Scent has a direct connection to our emotions because odor, emotion and memory all are processed in the brain’s limbic system. It’s also why scents can significantly alter our emotions. Example: A scent your mind associates with calm can lower your anxiety.

Virtually any scent can evoke any emotion—it depends on the experiences linked to that scent in the mind of the person smelling it. When studies suggest links between particular scents and emotions, that’s because of the way those scents have been used in our culture. Example: Many people find the scent of lavender calming, but that’s because lavender is added to products that are used when we are relaxing, such as bath soaps.
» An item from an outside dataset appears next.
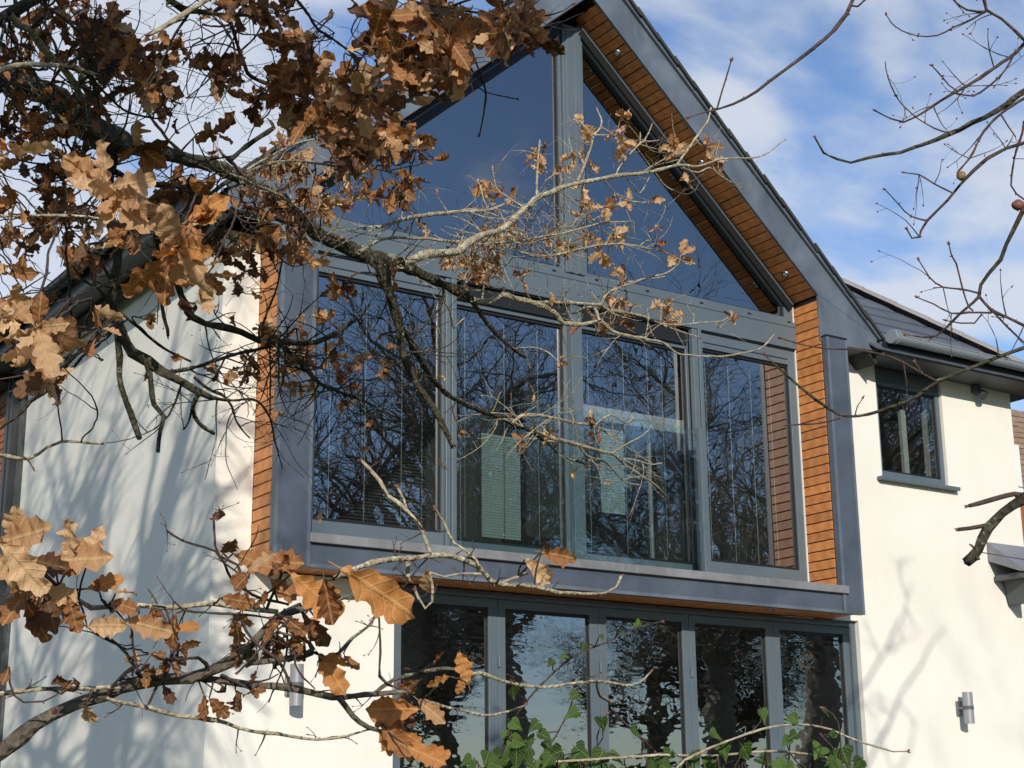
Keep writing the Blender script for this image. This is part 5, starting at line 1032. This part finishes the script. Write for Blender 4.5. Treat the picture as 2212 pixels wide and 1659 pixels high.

Exceptions: A few scents have an inherent emotional impact because they affect the body’s trigeminal system—the part of the nervous system that sends pain, touch and temperature sensations from your face to your brain. Examples: Menthol and minty scents are cooling and therefore invigorating.

What to do: If you can identify the scents that your mind associates with particular moods, you can inhale those scents when you want to evoke those moods. A quick sniff of one scented essential oil might make you calmer…another might invigorate you…a third might make you happier…and so on.

If you aren’t certain which scents your mind associates with desired emotional states, create your own associations from scratch. To get started…

Sample scents at an ­aromatherapy shop. Start with ones that are uncommon in your culture—lychee fruit is unfamiliar for non-Asians, for example. Reminder: Sniff your own nonperfumed arm or shirtsleeve between each scent to preserve your ability to process scents.

Purchase a few unfamiliar, non-emotion–evoking essential oils. Don’t rush to the “all natural” label. All scents are made from chemicals, whether they’re natural or lab-­manufactured, but natural scents aren’t regulated and are more likely to trigger allergic reactions.

Link an emotion to a scent. When you’re experiencing an emotion you want your mind to associate with a scent—happy, alert, calm or something else—open one of these essential oil containers, and take a few deep sniffs, then close the container again. Do this once or twice.

When you want to trigger that same emotion, try sniffing the scent. Example: Sniff an essential oil while upbeat music is playing and you’re in the middle of an invigorating workout…and perhaps repeat this one more time…then take a sniff when your energy levels are dragging and you need a boost.

Caution: Don’t overuse emotion-linked scents—the more you smell something, the less notice your mind takes of it.